Moving day (Saturday) started with a bang, or rather a ralph – Joshua started puking from a high fever at 1am that morning. Needless to say, I was without sleep going into the big day. As 7am approached I was up and headed to Starbucks for caffeine reinforcement. Despite the sick baby I was in relatively good spirits and ready for the long day ahead.
Mostly the day went as expected, a few broken items, lots of muttering and cursing over bruised shins and dropped boxes. Everyone who showed up to help was fantastic and made the occasion better than it should have been. At the end of the day, with boxes everywhere and a mountain of unpacking and cleaning ahead of me like a looming mountain, I was spent. I had very little sleep the night before and had worked myself to the bone for about 16 straight hours. So, I bid my guests goodnight and retired to my new master bathroom where my jacuzzi tub awaited me. The jacuzzi tub that made me want to rent this house in the first place.
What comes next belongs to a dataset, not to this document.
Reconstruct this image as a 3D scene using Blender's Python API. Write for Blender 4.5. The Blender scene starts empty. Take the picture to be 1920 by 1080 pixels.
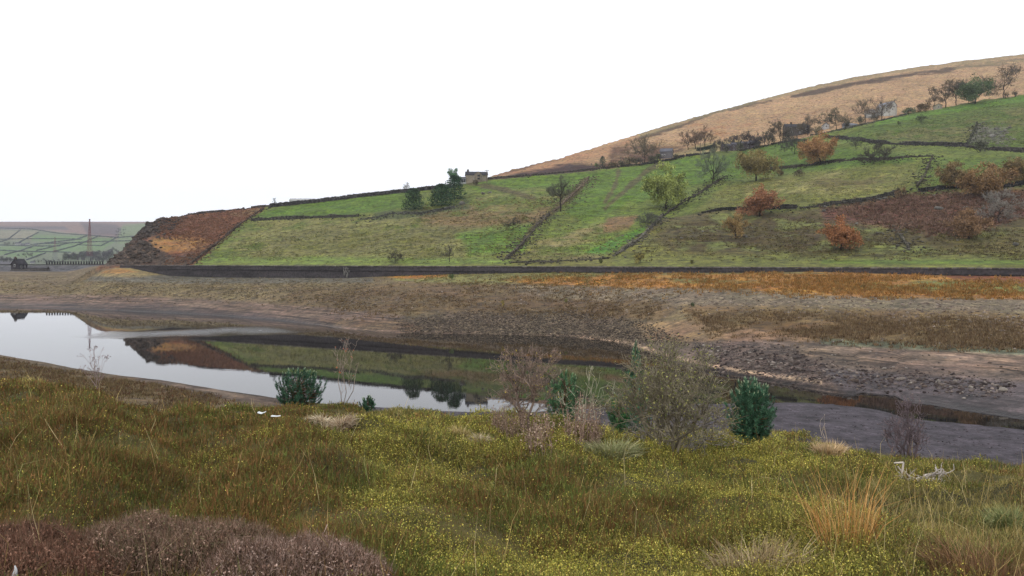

I ran the water, got in and took a deep breath. After 8 months without a bathtub, this was as close to Heaven as I could imagine. I decided that tonight was as good a night as any to try out the jacuzzi function and reached for the button. This is where things get kinda fuzzy and the emotional scarring begins.
Eyes closed, head resting, I reach for the button and depress it with ease. Joyously the tub fills with aerated bubbles and I sigh contentedly. Before said sigh had run its course, it was replaced with a shriek. Apparently the gentleman who rented this house before us, didn’t fancy himself to be a jacuzzi bath taker. You want to know how I know this? Because BLACK MOLD SHOT OUT OF THE JETS AND ALL OVER MY BODY! Let me re-iterate, BLACK SLIMEY CHUNKS OF MOLD ON MY BODY!
I jumped up and began draining the bathtub, while furiously trying to get the pieces off of me. As I sat on the edge of the tub, near tears, waiting for the gross water to drain all I could do was laugh. This had to be a joke. I mean after all of my hard work and lack of sleep, isn’t it just my luck that my naked body would end of covered in mold?
While it seems reasonable that I would just clean out the tub and run another bath, alas, there was no more hot water. Whoever added the master addition on installed a seriously insufficient water heater for the tub, so that was that. No hot water, no bath.
Sometimes I wonder why these things happen to me but then I am reminded, if they didn’t….what in the world would I write about on this webpage? Happy reading y’all!